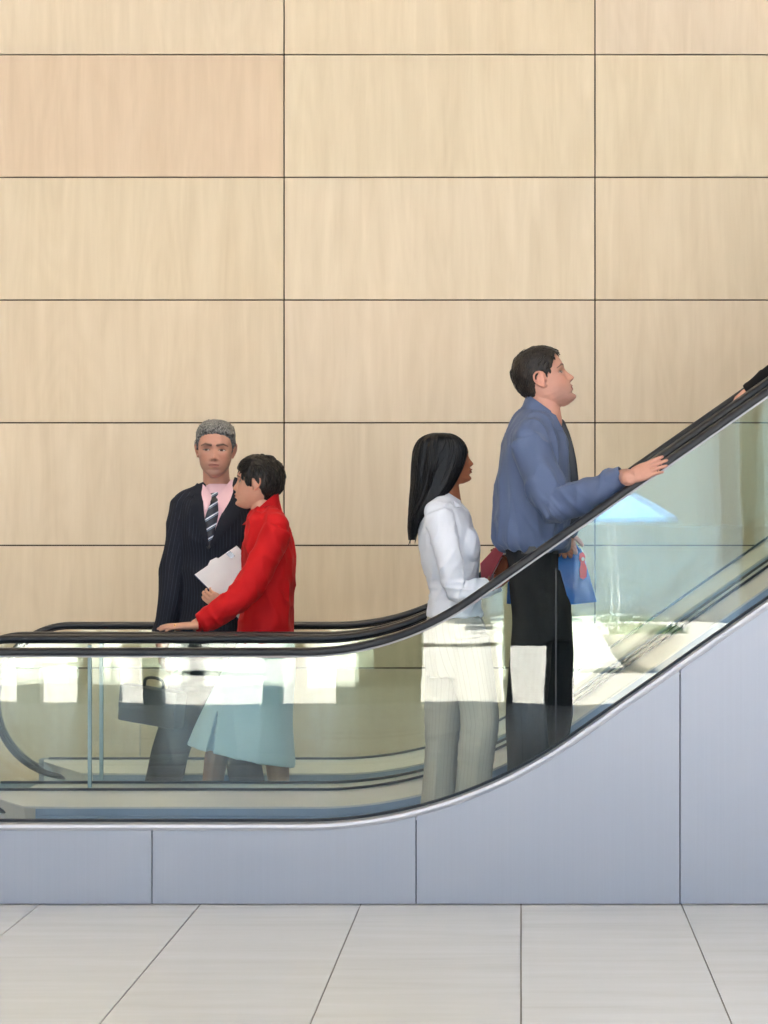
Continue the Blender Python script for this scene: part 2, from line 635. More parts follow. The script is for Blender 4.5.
# ================================================================== ESCALATORS
SL = math.radians(35.0)
ZC = 1.965            # height of the centre of the bend
XC = -0.786
XN, ZN, RN = -2.05, 0.555, 0.345       # newel: centre and radius of the handrail's middle line
ZR = 0.900            # handrail centre on the level part
RR = ZC - ZR
RB = ZC - 0.288       # foot of the glass
XEND = 3.2
STEP0 = -2.04        # front edge of the first step


def curve(r, sx=0.0, x0=-2.05, x1=XEND, n=26):
    """level run, bend and 35 degree run at distance r from the bend's centre -> list of (x,z)"""
    out = [(x, ZC - r) for x in np.linspace(x0, XC + sx, 8)]
    for a in np.linspace(0, SL, n)[1:]:
        out.append((XC + sx + r * math.sin(a), ZC - r * math.cos(a)))
    xe, ze = out[-1]
    for t in (0.15, 0.4, 0.7, 1.0):
        x = xe + (x1 - xe) * t
        out.append((x, ze + (x - xe) * math.tan(SL)))
    return out


def strip_xz(up, lo, y0, y1):
    """solid between two polylines of equal length in the xz plane"""
    n = len(up)
    V = [(x, y0, z) for x, z in up] + [(x, y0, z) for x, z in lo] + [(x, y1, z) for x, z in up] + [(x, y1, z) for x, z in lo]
    Fc = []
    for i in range(n - 1):
        Fc += [(i, i + 1, n + i + 1, n + i), (2 * n + i + 1, 2 * n + i, 3 * n + i, 3 * n + i + 1),
               (i + 1, i, 2 * n + i, 2 * n + i + 1), (n + i, n + i + 1, 3 * n + i + 1, 3 * n + i)]
    Fc += [(0, n, 3 * n, 2 * n), (n - 1, 3 * n - 1, 4 * n - 1, 2 * n - 1)]
    return V, Fc


def sweep(path, prof, closed=True):
    """path: (x,z) list; prof: (dy, dn) outline, dn along the path's normal"""
    P = np.array(path)
    T = np.gradient(P, axis=0)
    T /= np.linalg.norm(T, axis=1)[:, None]
    Nn = np.stack([-T[:, 1], T[:, 0]], 1)
    V = []
    for i in range(len(P)):
        for dy, dn in prof:
            q = P[i] + Nn[i] * dn
            V.append((q[0], dy, q[1]))
    return np.array(V), ring_faces(len(P), len(prof))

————

▶ [Requirements]: From start to finish, output the listing exactly, but omit its pictures.

▶ [Response for this exercise]:
Continue the Blender Python script for this scene: part 2, from line 635. More parts follow. The script is for Blender 4.5.
# ================================================================== ESCALATORS
SL = math.radians(35.0)
ZC = 1.965            # height of the centre of the bend
XC = -0.786
XN, ZN, RN = -2.05, 0.555, 0.345       # newel: centre and radius of the handrail's middle line
ZR = 0.900            # handrail centre on the level part
RR = ZC - ZR
RB = ZC - 0.288       # foot of the glass
XEND = 3.2
STEP0 = -2.04        # front edge of the first step


def curve(r, sx=0.0, x0=-2.05, x1=XEND, n=26):
    """level run, bend and 35 degree run at distance r from the bend's centre -> list of (x,z)"""
    out = [(x, ZC - r) for x in np.linspace(x0, XC + sx, 8)]
    for a in np.linspace(0, SL, n)[1:]:
        out.append((XC + sx + r * math.sin(a), ZC - r * math.cos(a)))
    xe, ze = out[-1]
    for t in (0.15, 0.4, 0.7, 1.0):
        x = xe + (x1 - xe) * t
        out.append((x, ze + (x - xe) * math.tan(SL)))
    return out


def strip_xz(up, lo, y0, y1):
    """solid between two polylines of equal length in the xz plane"""
    n = len(up)
    V = [(x, y0, z) for x, z in up] + [(x, y0, z) for x, z in lo] + [(x, y1, z) for x, z in up] + [(x, y1, z) for x, z in lo]
    Fc = []
    for i in range(n - 1):
        Fc += [(i, i + 1, n + i + 1, n + i), (2 * n + i + 1, 2 * n + i, 3 * n + i, 3 * n + i + 1),
               (i + 1, i, 2 * n + i, 2 * n + i + 1), (n + i, n + i + 1, 3 * n + i + 1, 3 * n + i)]
    Fc += [(0, n, 3 * n, 2 * n), (n - 1, 3 * n - 1, 4 * n - 1, 2 * n - 1)]
    return V, Fc


def sweep(path, prof, closed=True):
    """path: (x,z) list; prof: (dy, dn) outline, dn along the path's normal"""
    P = np.array(path)
    T = np.gradient(P, axis=0)
    T /= np.linalg.norm(T, axis=1)[:, None]
    Nn = np.stack([-T[:, 1], T[:, 0]], 1)
    V = []
    for i in range(len(P)):
        for dy, dn in prof:
            q = P[i] + Nn[i] * dn
            V.append((q[0], dy, q[1]))
    return np.array(V), ring_faces(len(P), len(prof))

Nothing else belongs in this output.